Start of Dataset extract

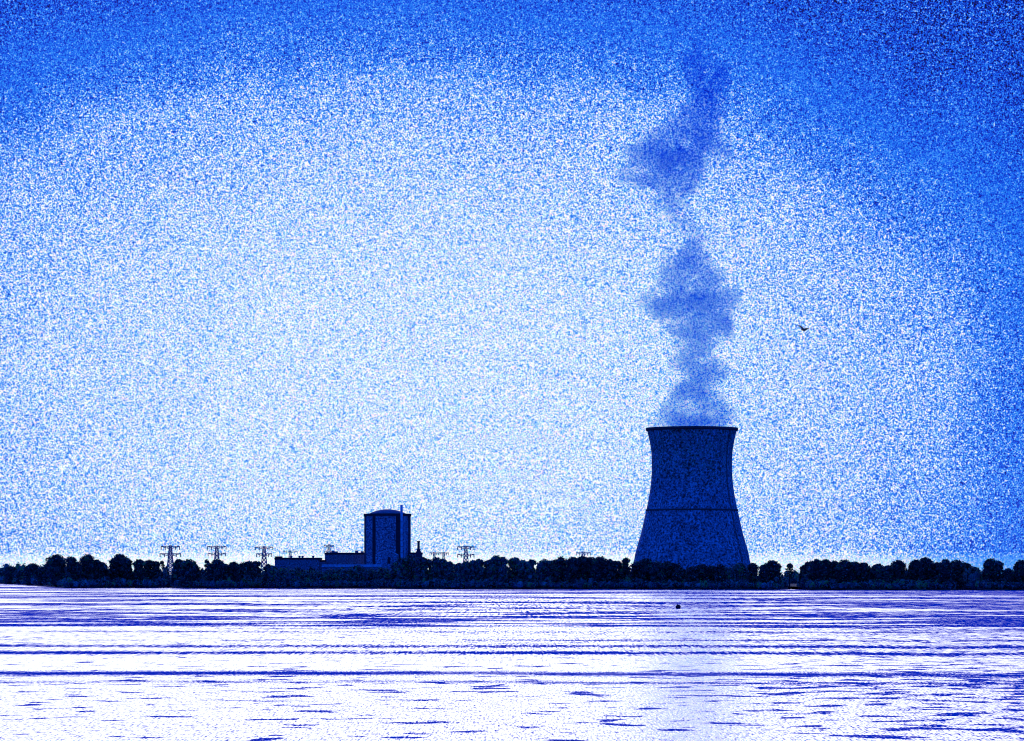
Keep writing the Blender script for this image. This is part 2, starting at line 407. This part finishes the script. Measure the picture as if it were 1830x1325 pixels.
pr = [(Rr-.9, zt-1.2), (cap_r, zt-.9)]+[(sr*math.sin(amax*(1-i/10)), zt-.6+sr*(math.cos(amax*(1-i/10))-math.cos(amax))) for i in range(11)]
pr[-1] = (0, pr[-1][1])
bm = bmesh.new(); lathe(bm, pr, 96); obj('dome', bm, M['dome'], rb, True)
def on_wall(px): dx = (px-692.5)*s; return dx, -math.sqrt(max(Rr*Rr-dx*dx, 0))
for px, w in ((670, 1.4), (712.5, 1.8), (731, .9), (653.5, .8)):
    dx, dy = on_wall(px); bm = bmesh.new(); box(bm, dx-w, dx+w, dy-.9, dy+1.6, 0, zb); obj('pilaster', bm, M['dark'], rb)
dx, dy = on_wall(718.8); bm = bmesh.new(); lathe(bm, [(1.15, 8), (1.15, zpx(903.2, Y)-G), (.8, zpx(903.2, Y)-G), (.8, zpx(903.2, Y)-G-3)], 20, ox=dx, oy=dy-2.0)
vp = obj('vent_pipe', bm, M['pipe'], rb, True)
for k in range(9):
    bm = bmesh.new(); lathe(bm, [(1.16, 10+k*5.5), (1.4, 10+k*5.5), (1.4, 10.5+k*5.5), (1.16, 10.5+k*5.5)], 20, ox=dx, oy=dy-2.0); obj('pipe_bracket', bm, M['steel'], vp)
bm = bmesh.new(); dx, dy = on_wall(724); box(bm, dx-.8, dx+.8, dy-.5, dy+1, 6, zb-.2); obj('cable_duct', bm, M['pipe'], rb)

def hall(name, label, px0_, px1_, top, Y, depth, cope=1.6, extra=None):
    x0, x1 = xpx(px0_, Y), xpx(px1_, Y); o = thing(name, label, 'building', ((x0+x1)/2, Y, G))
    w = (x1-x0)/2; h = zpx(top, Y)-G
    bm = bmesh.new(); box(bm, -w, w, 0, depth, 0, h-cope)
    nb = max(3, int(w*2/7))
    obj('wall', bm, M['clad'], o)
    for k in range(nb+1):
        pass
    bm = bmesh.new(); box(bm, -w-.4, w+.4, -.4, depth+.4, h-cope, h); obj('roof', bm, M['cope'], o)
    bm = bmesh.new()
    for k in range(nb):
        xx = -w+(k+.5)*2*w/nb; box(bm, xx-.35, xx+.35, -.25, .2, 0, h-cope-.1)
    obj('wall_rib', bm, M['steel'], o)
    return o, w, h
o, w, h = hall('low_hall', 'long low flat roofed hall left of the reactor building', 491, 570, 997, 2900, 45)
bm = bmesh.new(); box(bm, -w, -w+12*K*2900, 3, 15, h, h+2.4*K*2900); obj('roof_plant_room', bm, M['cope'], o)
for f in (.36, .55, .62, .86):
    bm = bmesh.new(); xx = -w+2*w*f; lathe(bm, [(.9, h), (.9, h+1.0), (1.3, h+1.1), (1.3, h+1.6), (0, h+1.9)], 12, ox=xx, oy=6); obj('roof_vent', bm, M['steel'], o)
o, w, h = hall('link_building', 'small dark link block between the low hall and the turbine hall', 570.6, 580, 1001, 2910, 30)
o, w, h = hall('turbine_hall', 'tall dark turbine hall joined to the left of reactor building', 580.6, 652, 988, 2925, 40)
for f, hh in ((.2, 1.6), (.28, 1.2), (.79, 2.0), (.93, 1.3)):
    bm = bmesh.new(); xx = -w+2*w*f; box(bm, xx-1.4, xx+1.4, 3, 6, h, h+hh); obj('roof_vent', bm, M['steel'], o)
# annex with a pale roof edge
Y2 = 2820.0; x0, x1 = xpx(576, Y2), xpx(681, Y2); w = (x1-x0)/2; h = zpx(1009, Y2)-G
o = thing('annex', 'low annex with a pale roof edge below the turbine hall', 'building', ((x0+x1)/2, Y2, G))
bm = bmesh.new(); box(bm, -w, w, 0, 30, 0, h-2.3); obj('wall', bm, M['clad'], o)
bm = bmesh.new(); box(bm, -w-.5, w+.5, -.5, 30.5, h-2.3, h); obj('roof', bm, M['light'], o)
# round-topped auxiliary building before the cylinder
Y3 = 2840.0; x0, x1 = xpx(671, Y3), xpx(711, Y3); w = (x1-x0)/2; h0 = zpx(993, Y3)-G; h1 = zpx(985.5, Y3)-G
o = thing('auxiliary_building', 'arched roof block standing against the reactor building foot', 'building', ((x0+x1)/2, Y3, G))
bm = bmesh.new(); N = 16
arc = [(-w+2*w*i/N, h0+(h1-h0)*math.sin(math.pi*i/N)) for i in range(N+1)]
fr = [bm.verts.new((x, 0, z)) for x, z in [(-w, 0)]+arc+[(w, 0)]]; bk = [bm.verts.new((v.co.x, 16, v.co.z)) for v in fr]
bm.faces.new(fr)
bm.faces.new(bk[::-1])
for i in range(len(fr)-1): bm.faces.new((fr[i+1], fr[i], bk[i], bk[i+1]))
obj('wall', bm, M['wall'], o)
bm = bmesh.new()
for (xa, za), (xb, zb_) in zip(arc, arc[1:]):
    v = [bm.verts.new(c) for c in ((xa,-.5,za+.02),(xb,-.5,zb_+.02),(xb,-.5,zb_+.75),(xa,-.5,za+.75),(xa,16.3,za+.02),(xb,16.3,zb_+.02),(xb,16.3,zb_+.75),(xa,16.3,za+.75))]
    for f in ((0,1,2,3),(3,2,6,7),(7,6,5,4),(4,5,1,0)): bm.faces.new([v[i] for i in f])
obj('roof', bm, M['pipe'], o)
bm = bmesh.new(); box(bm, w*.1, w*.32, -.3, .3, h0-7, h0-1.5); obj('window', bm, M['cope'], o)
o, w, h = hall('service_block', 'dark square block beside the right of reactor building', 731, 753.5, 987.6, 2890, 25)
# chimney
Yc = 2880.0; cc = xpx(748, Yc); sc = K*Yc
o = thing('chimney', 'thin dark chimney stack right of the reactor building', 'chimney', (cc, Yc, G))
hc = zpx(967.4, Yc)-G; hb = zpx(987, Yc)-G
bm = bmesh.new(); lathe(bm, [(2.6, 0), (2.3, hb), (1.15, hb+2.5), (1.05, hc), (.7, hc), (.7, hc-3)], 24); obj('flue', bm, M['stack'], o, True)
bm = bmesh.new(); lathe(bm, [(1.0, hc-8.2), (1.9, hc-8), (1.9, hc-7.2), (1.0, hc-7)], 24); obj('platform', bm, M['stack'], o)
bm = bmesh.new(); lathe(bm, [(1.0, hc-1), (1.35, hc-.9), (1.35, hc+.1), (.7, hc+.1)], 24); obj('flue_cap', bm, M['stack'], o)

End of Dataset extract

Short task =
Each line above is to be copied verbatim. Drop any image from the copy.

Task solution =
Keep writing the Blender script for this image. This is part 2, starting at line 407. This part finishes the script. Measure the picture as if it were 1830x1325 pixels.
pr = [(Rr-.9, zt-1.2), (cap_r, zt-.9)]+[(sr*math.sin(amax*(1-i/10)), zt-.6+sr*(math.cos(amax*(1-i/10))-math.cos(amax))) for i in range(11)]
pr[-1] = (0, pr[-1][1])
bm = bmesh.new(); lathe(bm, pr, 96); obj('dome', bm, M['dome'], rb, True)
def on_wall(px): dx = (px-692.5)*s; return dx, -math.sqrt(max(Rr*Rr-dx*dx, 0))
for px, w in ((670, 1.4), (712.5, 1.8), (731, .9), (653.5, .8)):
    dx, dy = on_wall(px); bm = bmesh.new(); box(bm, dx-w, dx+w, dy-.9, dy+1.6, 0, zb); obj('pilaster', bm, M['dark'], rb)
dx, dy = on_wall(718.8); bm = bmesh.new(); lathe(bm, [(1.15, 8), (1.15, zpx(903.2, Y)-G), (.8, zpx(903.2, Y)-G), (.8, zpx(903.2, Y)-G-3)], 20, ox=dx, oy=dy-2.0)
vp = obj('vent_pipe', bm, M['pipe'], rb, True)
for k in range(9):
    bm = bmesh.new(); lathe(bm, [(1.16, 10+k*5.5), (1.4, 10+k*5.5), (1.4, 10.5+k*5.5), (1.16, 10.5+k*5.5)], 20, ox=dx, oy=dy-2.0); obj('pipe_bracket', bm, M['steel'], vp)
bm = bmesh.new(); dx, dy = on_wall(724); box(bm, dx-.8, dx+.8, dy-.5, dy+1, 6, zb-.2); obj('cable_duct', bm, M['pipe'], rb)

def hall(name, label, px0_, px1_, top, Y, depth, cope=1.6, extra=None):
    x0, x1 = xpx(px0_, Y), xpx(px1_, Y); o = thing(name, label, 'building', ((x0+x1)/2, Y, G))
    w = (x1-x0)/2; h = zpx(top, Y)-G
    bm = bmesh.new(); box(bm, -w, w, 0, depth, 0, h-cope)
    nb = max(3, int(w*2/7))
    obj('wall', bm, M['clad'], o)
    for k in range(nb+1):
        pass
    bm = bmesh.new(); box(bm, -w-.4, w+.4, -.4, depth+.4, h-cope, h); obj('roof', bm, M['cope'], o)
    bm = bmesh.new()
    for k in range(nb):
        xx = -w+(k+.5)*2*w/nb; box(bm, xx-.35, xx+.35, -.25, .2, 0, h-cope-.1)
    obj('wall_rib', bm, M['steel'], o)
    return o, w, h
o, w, h = hall('low_hall', 'long low flat roofed hall left of the reactor building', 491, 570, 997, 2900, 45)
bm = bmesh.new(); box(bm, -w, -w+12*K*2900, 3, 15, h, h+2.4*K*2900); obj('roof_plant_room', bm, M['cope'], o)
for f in (.36, .55, .62, .86):
    bm = bmesh.new(); xx = -w+2*w*f; lathe(bm, [(.9, h), (.9, h+1.0), (1.3, h+1.1), (1.3, h+1.6), (0, h+1.9)], 12, ox=xx, oy=6); obj('roof_vent', bm, M['steel'], o)
o, w, h = hall('link_building', 'small dark link block between the low hall and the turbine hall', 570.6, 580, 1001, 2910, 30)
o, w, h = hall('turbine_hall', 'tall dark turbine hall joined to the left of reactor building', 580.6, 652, 988, 2925, 40)
for f, hh in ((.2, 1.6), (.28, 1.2), (.79, 2.0), (.93, 1.3)):
    bm = bmesh.new(); xx = -w+2*w*f; box(bm, xx-1.4, xx+1.4, 3, 6, h, h+hh); obj('roof_vent', bm, M['steel'], o)
# annex with a pale roof edge
Y2 = 2820.0; x0, x1 = xpx(576, Y2), xpx(681, Y2); w = (x1-x0)/2; h = zpx(1009, Y2)-G
o = thing('annex', 'low annex with a pale roof edge below the turbine hall', 'building', ((x0+x1)/2, Y2, G))
bm = bmesh.new(); box(bm, -w, w, 0, 30, 0, h-2.3); obj('wall', bm, M['clad'], o)
bm = bmesh.new(); box(bm, -w-.5, w+.5, -.5, 30.5, h-2.3, h); obj('roof', bm, M['light'], o)
# round-topped auxiliary building before the cylinder
Y3 = 2840.0; x0, x1 = xpx(671, Y3), xpx(711, Y3); w = (x1-x0)/2; h0 = zpx(993, Y3)-G; h1 = zpx(985.5, Y3)-G
o = thing('auxiliary_building', 'arched roof block standing against the reactor building foot', 'building', ((x0+x1)/2, Y3, G))
bm = bmesh.new(); N = 16
arc = [(-w+2*w*i/N, h0+(h1-h0)*math.sin(math.pi*i/N)) for i in range(N+1)]
fr = [bm.verts.new((x, 0, z)) for x, z in [(-w, 0)]+arc+[(w, 0)]]; bk = [bm.verts.new((v.co.x, 16, v.co.z)) for v in fr]
bm.faces.new(fr)
bm.faces.new(bk[::-1])
for i in range(len(fr)-1): bm.faces.new((fr[i+1], fr[i], bk[i], bk[i+1]))
obj('wall', bm, M['wall'], o)
bm = bmesh.new()
for (xa, za), (xb, zb_) in zip(arc, arc[1:]):
    v = [bm.verts.new(c) for c in ((xa,-.5,za+.02),(xb,-.5,zb_+.02),(xb,-.5,zb_+.75),(xa,-.5,za+.75),(xa,16.3,za+.02),(xb,16.3,zb_+.02),(xb,16.3,zb_+.75),(xa,16.3,za+.75))]
    for f in ((0,1,2,3),(3,2,6,7),(7,6,5,4),(4,5,1,0)): bm.faces.new([v[i] for i in f])
obj('roof', bm, M['pipe'], o)
bm = bmesh.new(); box(bm, w*.1, w*.32, -.3, .3, h0-7, h0-1.5); obj('window', bm, M['cope'], o)
o, w, h = hall('service_block', 'dark square block beside the right of reactor building', 731, 753.5, 987.6, 2890, 25)
# chimney
Yc = 2880.0; cc = xpx(748, Yc); sc = K*Yc
o = thing('chimney', 'thin dark chimney stack right of the reactor building', 'chimney', (cc, Yc, G))
hc = zpx(967.4, Yc)-G; hb = zpx(987, Yc)-G
bm = bmesh.new(); lathe(bm, [(2.6, 0), (2.3, hb), (1.15, hb+2.5), (1.05, hc), (.7, hc), (.7, hc-3)], 24); obj('flue', bm, M['stack'], o, True)
bm = bmesh.new(); lathe(bm, [(1.0, hc-8.2), (1.9, hc-8), (1.9, hc-7.2), (1.0, hc-7)], 24); obj('platform', bm, M['stack'], o)
bm = bmesh.new(); lathe(bm, [(1.0, hc-1), (1.35, hc-.9), (1.35, hc+.1), (.7, hc+.1)], 24); obj('flue_cap', bm, M['stack'], o)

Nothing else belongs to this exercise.